The Old Family
and how we got here
William Ross was a Sheriff's Officer. In Tain. In the early 1800s.
This can only mean one thing. He was involved in the Highland Clearances.
He was born the son of a Kirk officer, also known as a beadle, the man who assists the minister with administrative work, in essence a janitor. It did mean though that he was brought up in a strict Presbyterian manner one would have thought, with a premium on obediance and observation of the rules, just the right sort of background for a law-enforcement officer.
Sadly, anyone who knows anything about the Clearances will know that the enforcement of these laws did not conform to "Christian values". Whatever you think of the justification for the clearances, and there are some who say that the Highland way of subdividing the land between all sons was a recipe for a catastrophe on the Irish scale, it was the methods of enforcing the removal of the people from the land which made the Sheriff Officers so reviled. There are many tales of burned cottages, death by exposure and so on and much of it emotive but there is no doubt that the landowners made the decisions and left the Sheriff Officers and other enforcers to do the dirty work. It seems that William Ross was one of them.
It was from Tain that the expedition to the "Massacre of the Ross Women" left and returned. It was an atrocity but William can be excused as he would have been 71 and not a combatant. He would have been active in the 1810s and 1820s though when the bulk of the Clearances in his patch took place. Paragraph 7 of the above link could concern our man although it seems that the military had been called in at this stage.
I found an interesting article which includes a paragraph illustrating what a Tain Sheriff Officer meant to the Highlanders.

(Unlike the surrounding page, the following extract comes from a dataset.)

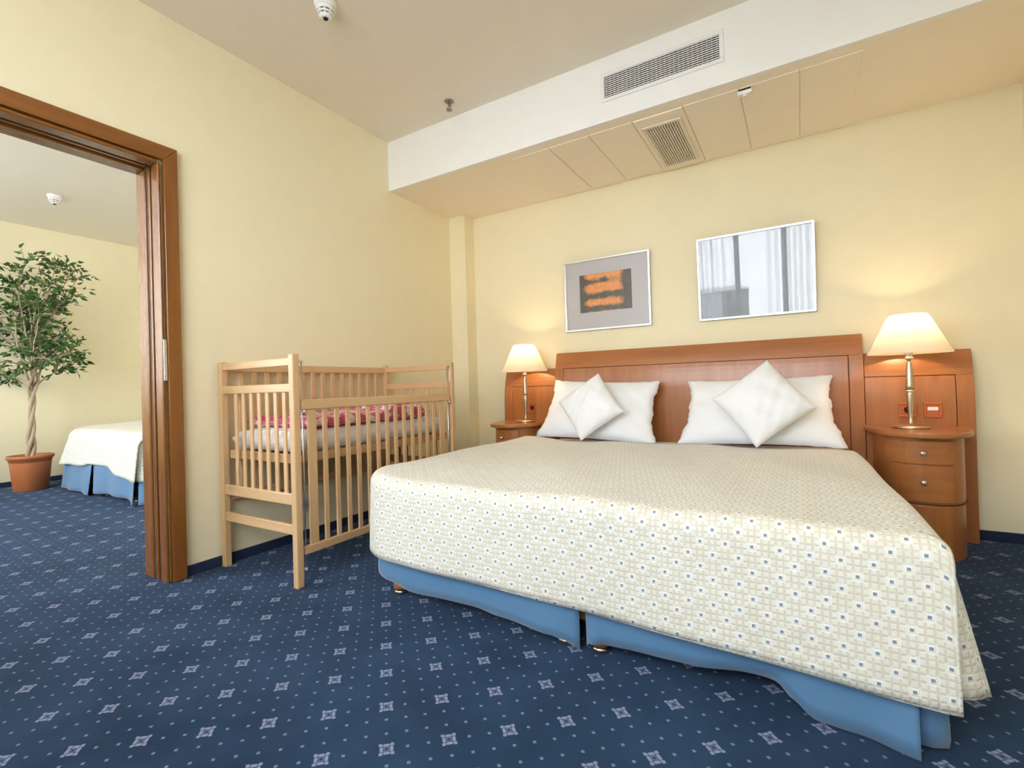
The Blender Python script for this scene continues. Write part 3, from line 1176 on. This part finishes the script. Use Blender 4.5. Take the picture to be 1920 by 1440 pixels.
# cot mattress and duvet
def soft(name, mat, x0, x1, y0, y1, zb, zt_, seed, label, cat, exp=4.0, lump=.0, head=0.):
    rs = random.Random(seed)
    p = [rs.uniform(0, 6.3) for _ in range(6)]
    m_ = MB()

    def fn(sgn):
        def f(u, v):
            a, b_ = u * 2 - 1, v * 2 - 1
            k = (max(0, 1 - abs(a) ** exp) * max(0, 1 - abs(b_) ** (exp * 2))) ** .5
            x = (x0 + x1) / 2 + a * (x1 - x0) / 2
            y = (y0 + y1) / 2 + b_ * (y1 - y0) / 2
            zm = (zb + zt_) / 2
            if sgn > 0:
                z = zm + (zt_ - zm) * k + lump * k * (math.sin(a * 5 + p[0]) * math.sin(b_ * 9 + p[1]) + .6 * math.sin(b_ * 21 + a * 6 + p[2]))
                if head:
                    z += head * k * max(0, min(1, (b_ - .22) / .12))
            else:
                z = zm - (zm - zb) * min(1, k * 1.6)
            return (x, y, z)
        return f
    for s in (1, -1):
        m_.grid(fn(s), 26, 44)
    bmesh.ops.remove_doubles(m_.bm, verts=m_.bm.verts, dist=.0006)
    return tag(m_.build(name, mat, None), label, cat)


soft('cot_mattress', 'linen', CX0 + PW + .012, CX1 - PW - .012, CY0 + PW + .006, CY1 - PW - .006, .6285, .735, 3, 'white sheeted mattress on the raised cot base', 'mattress', 8, .003)
soft('duvet', 'duvet', CX0 + PW + .02, CX1 - PW - .018, CY0 + .12, CY1 - .20, .740, .796, 5, 'pink flower-print baby duvet folded on the cot mattress', 'duvet', 8, .006, .035)

# wall socket behind the cot
o = thing('power_socket', (0.005, -1.683, .208), 'grey wall socket near the floor behind the cot', 'socket')
box('plate', 'socketgrey', o, .0005, -1.724, .165, .010, -1.643, .249, .003)
def disc_x(name, mat, par, x0, x1, y, z, r):
    return MB().tube([(x0, y, z), (x1, y, z)], r, 18).build(name, mat, par)
disc_x('socket_well', 'facade', o, .0095, .0125, -1.683, .207, .022)
disc_x('pin', 'steel', o, .012, .022, -1.683, .219, .003)

# ------------------------------------------------------------------ pictures
def picture(x0, x1, z0, z1, label, artmat, mount, tilt, glass='glass'):
    t = thing('framed_picture', ((x0 + x1) / 2, -.004, z0), label, 'picture', 'framed pictures above the headboard')
    cx, cz = (x0 + x1) / 2, z0
    W, H = (x1 - x0) / 2, z1 - z0
    fw, fd = .014, .020

    def q(name, mat, ax0, az0, ax1, az1, y0, y1, bev=0.):
        o = MB().box(ax0, y0, az0, ax1, y1, az1, bev).build(name, mat, None, norm=False)
        o.parent = t
        return o
    # frame of four mitred bars
    for pts in (((-W, 0), (W, 0), (W - fw, fw), (-W + fw, fw)), ((-W, H), (W, H), (W - fw, H - fw), (-W + fw, H - fw)),
                ((-W, 0), (-W + fw, fw), (-W + fw, H - fw), (-W, H)), ((W, 0), (W - fw, fw), (W - fw, H - fw), (W, H))):
        o = MB().prism(pts, 'y', -fd, 0, .0015).build('frame', 'alu', None)
        o.parent = t
    q('backing', 'board', -W + .004, .004, W - .004, H - .004, -.006, -.002)
    if mount:
        a, c, d, e = mount
        b = MB()
        b.box(-W + fw, -.010, fw, a, -.007, H - fw).box(c, -.010, fw, W - fw, -.007, H - fw)
        b.box(a, -.010, fw, c, -.007, d).box(a, -.010, e, c, -.007, H - fw)
        o = b.build('mount', 'mat', None, norm=False)
        o.parent = t
        m_ = MB()
        m_.grid(lambda u, v: (a + (c - a) * u, -.0075, d + (e - d) * v), 1, 1)
        o = m_.build('print', artmat, None, norm=False)
        o.parent = t
    else:
        m_ = MB()
        m_.grid(lambda u, v: (-W + fw + (2 * W - 2 * fw) * u, -.0075, fw + (H - 2 * fw) * v), 1, 1)
        o = m_.build('print', artmat, None, norm=False)
        o.parent = t
    q('glass', glass, -W + fw, fw, W - fw, H - fw, -.0135, -.0115)
    t.rotation_euler = (math.radians(tilt), 0, 0)
    return t


picture(1.074, 1.766, 1.345, 1.906, 'smaller silver-framed picture, orange and black print on a grey mount', 'print', (-.216, .205, .142, .442), 1.0, 'matglass')
picture(2.102, 2.800, 1.340, 1.906, 'silver-framed picture whose glass mirrors the curtained window', 'pale', None, 4.2)

# ------------------------------------------------------------------ ceiling fittings
# supply grille on the bulkhead face
g = thing('air_vent', (2.07, SY, 2.655), 'long white supply air grille on the bulkhead face', 'vent')
x0, x1, z0, z1 = 1.735, 2.405, 2.571, 2.742
fw = .022
for (a, c, d, e) in ((x0, z0, x1, z0 + fw), (x0, z1 - fw, x1, z1), (x0, z0 + fw, x0 + fw, z1 - fw), (x1 - fw, z0 + fw, x1, z1 - fw)):
    box('frame', 'greymetal', g, a, SY - .010, c, d, SY - .0005, e, .002)
box('backing', 'dark', g, x0 + fw, SY - .0015, z0 + fw, x1 - fw, SY - .0005, z1 - fw)
ns = 11
for k in range(ns):
    zz = z0 + fw + (z1 - z0 - 2 * fw) * (k + .5) / ns
    MB().prism([(SY - .011, zz - .0029), (SY - .011, zz + .0021), (SY - .006, zz + .0021), (SY - .006, zz - .0014)], 'x', x0 + fw, x1 - fw).build('slat', 'greymetal', g)
b = MB()
for k in range(26):
    xx = x0 + fw + (x1 - x0 - 2 * fw) * (k + .5) / 26
    b.box(xx - .0009, SY - .0030, z0 + fw, xx + .0009, SY - .0016, z1 - fw)
b.build('rear_bars', 'greymetal', g, norm=False)['kind'] = 'stuff'
# return grille in the underside
g = thing('air_vent', (2.03, -.41, HS), 'square cream return grille in the bulkhead underside', 'vent')
x0, x1, y0, y1 = 1.8915, 2.172, -.800, -.028
box('panel', 'panel', g, x0, y0, HS - .010, x1, y1, HS - .0008, .002)
ix0, ix1, iy0, iy1 = 1.918, 2.146, -.712, -.105
fw = .020
for (a, c, d, e) in ((ix0, iy0, ix1, iy0 + fw), (ix0, iy1 - fw, ix1, iy1), (ix0, iy0 + fw, ix0 + fw, iy1 - fw), (ix1 - fw, iy0 + fw, ix1, iy1 - fw)):
    box('frame', 'creammetal', g, a, c, HS - .020, d, e, HS - .0095, .002)
box('backing', 'dark', g, ix0 + fw, iy0 + fw, HS - .0125, ix1 - fw, iy1 - fw, HS - .0102)
ns = 13
for k in range(ns):
    xx = ix0 + fw + (ix1 - ix0 - 2 * fw) * (k + .5) / ns
    box('slat', 'creammetal', g, xx - .0033, iy0 + fw, HS - .0185, xx + .0033, iy1 - fw, HS - .0150)
b = MB()
for k in range(30):
    yy = iy0 + fw + (iy1 - iy0 - 2 * fw) * (k + .5) / 30
    b.box(ix0 + fw, yy - .0030, HS - .0149, ix1 - fw, yy + .0030, HS - .0126)
b.build('rear_bars', 'creammetal', g, norm=False)['kind'] = 'stuff'
# motion sensor
g = thing('motion_sensor', (2.487, -.775, HS), 'small white sensor box stuck under the bulkhead edge', 'sensor')
box('housing', 'plastic', g, 2.453, -.79, HS - .032, 2.521, -.757, HS - .0065, .005, 2)
MB().lathe([(.004, 0), (.010, .002), (.013, .007)], (2.487, -.773, HS - .038), 14).build('lens', 'white', g)
box('shadow_slot', 'dark', g, 2.457, -.7915, HS - .014, 2.517, -.7900, HS - .007)


def smoke(x, y, label):
    t = thing('smoke_detector', (x, y, HC), label, 'smoke detector', 'ceiling smoke detectors')
    z = HC
    MB().lathe([(.052, -.0005), (.054, -.012), (.050, -.022), (.046, -.034)], (x, y, z), 28).build('base', 'plastic', t)
    MB().lathe([(.046, -.034), (.043, -.047), (.040, -.050)], (x, y, z), 28).build('body', 'plastic', t)
    MB().lathe([(.034, -.050), (.034, -.058)], (x, y, z), 28).build('vent_slot', 'dark', t)
    MB().lathe([(.038, -.0565), (.039, -.060), (.036, -.064)], (x, y, z), 28).build('ring', 'plastic', t)
    MB().lathe([(.028, -.064), (.028, -.071)], (x, y, z), 28).build('vent_slot', 'dark', t)
    b = MB()
    for k in range(8):
        a = k * math.pi / 4
        c_, s_ = math.cos(a), math.sin(a)
        b.tube([(x + c_ * .035, y + s_ * .035, z - .048), (x + c_ * .035, y + s_ * .035, z - .058)], .005, 6)
        b.tube([(x + c_ * .029, y + s_ * .029, z - .062), (x + c_ * .029, y + s_ * .029, z - .073)], .004, 6)
    b.build('ribs', 'plastic', t)
    MB().lathe([(.032, -.070), (.030, -.077), (.016, -.081)], (x, y, z), 28).build('cap', 'plastic', t)
    MB().lathe([(.012, -.081), (.010, -.086)], (x, y, z), 16).build('indicator', 'dark', t)
    return t


smoke(.742, -2.03, 'white smoke detector on the ceiling at the top edge of the photo')
smoke(-3.27, -1.93, 'white smoke detector on the ceiling beyond the doorway')
t = thing('fire_sprinkler', (.734, -1.047, HC), 'small chrome fire sprinkler on the ceiling near the bulkhead', 'sprinkler')
x, y, z = .734, -1.047, HC
MB().lathe([(.030, -.0005), (.030, -.004), (.018, -.012), (.012, -.014)], (x, y, z), 24).build('escutcheon', 'darksteel', t)
MB().lathe([(.010, -.014), (.010, -.026), (.007, -.028)], (x, y, z), 14).build('body', 'darksteel', t)
b = MB()
for s_ in (1, -1):
    b.tube([(x + s_ * .008, y, z - .026), (x + s_ * .016, y, z - .038), (x + s_ * .004, y, z - .056)], .003, 8)
b.build('yoke_arms', 'darksteel', t)
MB().tube([(x, y, z - .028), (x, y, z - .053)], .0025, 8).build('glass_bulb', 'switchred', t)
MB().lathe([(.004, -.055), (.020, -.058), (.020, -.060), (.004, -.062)], (x, y, z), 16).build('deflector', 'darksteel', t)

# ------------------------------------------------------------------ ficus in a pot
PX, PY = -4.08, -1.935
fi = thing('potted_ficus', (PX, PY, 0), 'potted ficus tree with braided trunk in the second room', 'plant')
MB().lathe([(.128, 0), (.132, .004), (.158, .285), (.158, .290), (.163, .293), (.165, .318), (.178, .322), (.181, .345), (.176, .356), (.166, .356), (.160, .330), (.150, .30)], (PX, PY, 0), 40).build('pot', 'terracotta', fi)
MB().lathe([(.154, .318), (.10, .326), (.01, .332)], (PX, PY, 0), 24).build('soil', 'soil', fi)
rs = random.Random(11)
for k in range(3):
    pts, rad = [], []
    for j in range(26):
        q = j / 25
        z = .30 + q * .90
        a = k * 2.094 + q * 8.6
        rr = .019 + .005 * math.sin(q * 9) + (.03 * max(0, q - .75) * 4)
        pts.append((PX + rr * math.cos(a), PY + rr * math.sin(a) + .03 * q, z))
        rad.append(.020 - .008 * q)
    MB().tube(pts, rad, 8).build('trunk', 'bark', fi)
tips = []
bb = MB()
for k in range(30):
    z0 = rs.uniform(.98, 1.5)
    a = k * 2.4 + rs.uniform(-.3, .3)
    ln = rs.uniform(.75, 1.15) if k % 3 else rs.uniform(.35, .6)
    el = rs.uniform(1.05, 1.38) if k % 3 else rs.uniform(.25, .8)
    p = Vector((PX, PY + .03, z0))
    d = Vector((math.cos(a) * math.cos(el), math.sin(a) * math.cos(el), math.sin(el)))
    pts = [p.copy()]
    for j in range(9):
        d = (d + Vector((rs.uniform(-.14, .14), rs.uniform(-.14, .14), rs.uniform(-.14, .08)))).normalized()
        p = p + d * ln / 9
        for ax, c_, lim in ((0, PX, .36), (1, PY - .03, .34)):
            if abs(p[ax] - c_) > lim:
                p[ax] = c_ + math.copysign(lim, p[ax] - c_)
                d[ax] *= -.3
        p.z = min(p.z, 2.27)
        pts.append(p.copy())
        if j > 2:
            for _ in range(2):
                e = (d + Vector((rs.uniform(-1, 1), rs.uniform(-1, 1), rs.uniform(-.7, .5)))).normalized()
                tw = [p.copy()]
                w = p.copy()
                for i in range(4):
                    e = (e + Vector((0, 0, -.13))).normalized()
                    w = w + e * .040
                    w.x = max(w.x, FX + .07)
                    tw.append(w.copy())
                    tips.append((w.copy(), e.copy()))
                bb.tube(tw, [.003, .0025, .002, .002, .0015], 4, False)
        elif j > 0:
            tips.append((p.copy(), d.copy()))
    bb.tube(pts, [.011 - .001 * i for i in range(10)], 6)
bb.build('branches', 'bark', fi)
lv = MB()
for (p, d) in tips:
    for _ in range(2 if rs.random() < .45 else 1):
        q = p + Vector((rs.uniform(-.025, .025), rs.uniform(-.025, .025), rs.uniform(-.03, .015)))
        if not (FX + .09 < q.x < FX + .95 and PY - .55 < q.y < PY + .44 and .85 < q.z < 2.45):
            continue
        e = (d + Vector((rs.uniform(-1, 1), rs.uniform(-1, 1), rs.uniform(-1.0, .3)))).normalized()
        s_ = e.cross(Vector((rs.uniform(-1, 1), rs.uniform(-1, 1), rs.uniform(-.2, 1)))).normalized()
        nm = e.cross(s_)
        L = rs.uniform(.055, .085)
        w = L * .24
        vs = [lv.bm.verts.new(q + v) for v in (Vector((0, 0, 0)), e * L * .4 + s_ * w + nm * .006, e * L * .5 - nm * .002, e * L * .4 - s_ * w + nm * .006, e * L - nm * .008)]
        for f in ((0, 1, 2), (0, 2, 3), (1, 4, 2), (3, 2, 4)):
            lv.bm.faces.new([vs[i] for i in f])
fo = lv.build('foliage', 'leaf', fi, norm=False)
fo['kind'] = 'stuff'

The Northern Ensign, referring to the same case, says "One day lately a preventive officer with two cutter men made their appearance on the boundaries of the estate and were taken for Tain Sheriff-officers. The signals were at once given, and in course of half-an-hour the poor gauger and his men were surrounded by 300 men and women, who would not be remonstrated with either in English or Gaelic; the poor fellows were taken and denuded of their clothing, all papers and documents were extracted and burnt, amongst which was a purse with a considerable quantity of money. In this state they were carried shoulder-high off the estate, and left at the braes of Downie, where the great Culrain riot took place thirty years ago."
The Clearances are too big a subject to be covered here fully so we'll leave it at that. Let's just say we know who the Black Sheep of the Family is.